The first step is to establish the company's profitability. Does Annaly Capital generate profits? Absolutely. In my analysis of American Capital Agency, I mentioned that GAAP EPS is not reflective of an mREIT's earning power due to one-time charges. We'll be looking at the spread instead. Net interest spread was 0.36% in Q1. After adjusting for leverage, the effective spread was 0.58%, translating to $411 million of annual income from the $71 billion investment portfolio. After deducting $192 million of management fees, the final total comes out to $219 million, which comfortably covers the annual preferred dividend of $72 million. Now we know that the preferred dividend is a return on capital.

That was how the company looked like at the end of Q1. As Annaly Capital will absorb Hatteras Financial, it's important for us to look at the impact of that transaction as well. The Hatteras transaction will improve the attractiveness of the preferred shares in two ways: 1) increased earnings and 2) higher equity cushion.

Higher Earnings

With an annual yield of 2.06% and effective cost of funds of 1.44%, Hatteras can generate $91 million of income annually based on the $12.52 billion interest earning portfolio at the end of Q1. Hatteras also earns some income from servicing mortgages, totaling $20 million in Q1, which annualizes to $80 million per year. Operating expenses will cost $70 million per year based on Q1 results. Adding up the above, we get a total income of $101 million per year from Hatteras, making the grand total (Annaly and Hatteras) $320 million.

We also have to make an adjustment to our preferred dividend calculation because Annaly will assume the preferred shares from Hatteras, so we have to add another $22 million, bring the total annual preferred dividend to $94 million. Though this transaction, Annaly has improved both the preferred dividend coverage (3.0x to 3.4x) and the absolute value of the income cushion ($147 million to $226 million).

Larger Equity Cushion

The structure of the deal also greatly increased the equity cushion for preferred shareholders. The price paid was 0.85x the book value and only 35% will be in cash. As far as the interest of a preferred shareholder goes, a dollar that stays in the company is a dollar that can be used to pay the dividend. Note that the same does not apply to common shareholders due to dilution. In exchange for $526 million of cash, preferred shareholders will receive $2 billion of additional padding (net effect of $1.5 billion), bringing the total equity cushion to $12 billion after accounting for the liquidation preference for both companies.

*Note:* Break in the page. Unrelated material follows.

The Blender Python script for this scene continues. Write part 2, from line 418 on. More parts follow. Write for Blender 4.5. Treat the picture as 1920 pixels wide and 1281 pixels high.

Just like American Capital Agency, Annaly's earnings will deteriorate as Fed raises interest rates. However, unlike American Capital Agency, Annaly has repositioned its portfolio through the Hatteras acquisition to better prepare for future rate increases (read Big Changes Are Coming). While the majority of its portfolio still consists of fixed-rate investments, doing something is better than doing nothing. Because the portfolio is shifting, it's difficult to say how much Annaly Capital will earn in the future. However, I don't think that is something that preferred shareholders need to worry about yet. Because there is a large equity cushion ($12 billion) provided by the common stock and the company isn't losing money, the preferred stocks are investable. Finally, as is the case with American Capital Agency, it's important to keep an eye on the equity cushion as Annaly Capital is also busy returning capital to common shareholders (currently at a pace of $1.6 billion per year). While the equity cushion will deteriorate as time goes on under the current pace of common dividend payouts, it will still take some time to fully deplete given its sheer size ($12 billion), giving preferred shareholders more than enough time to react.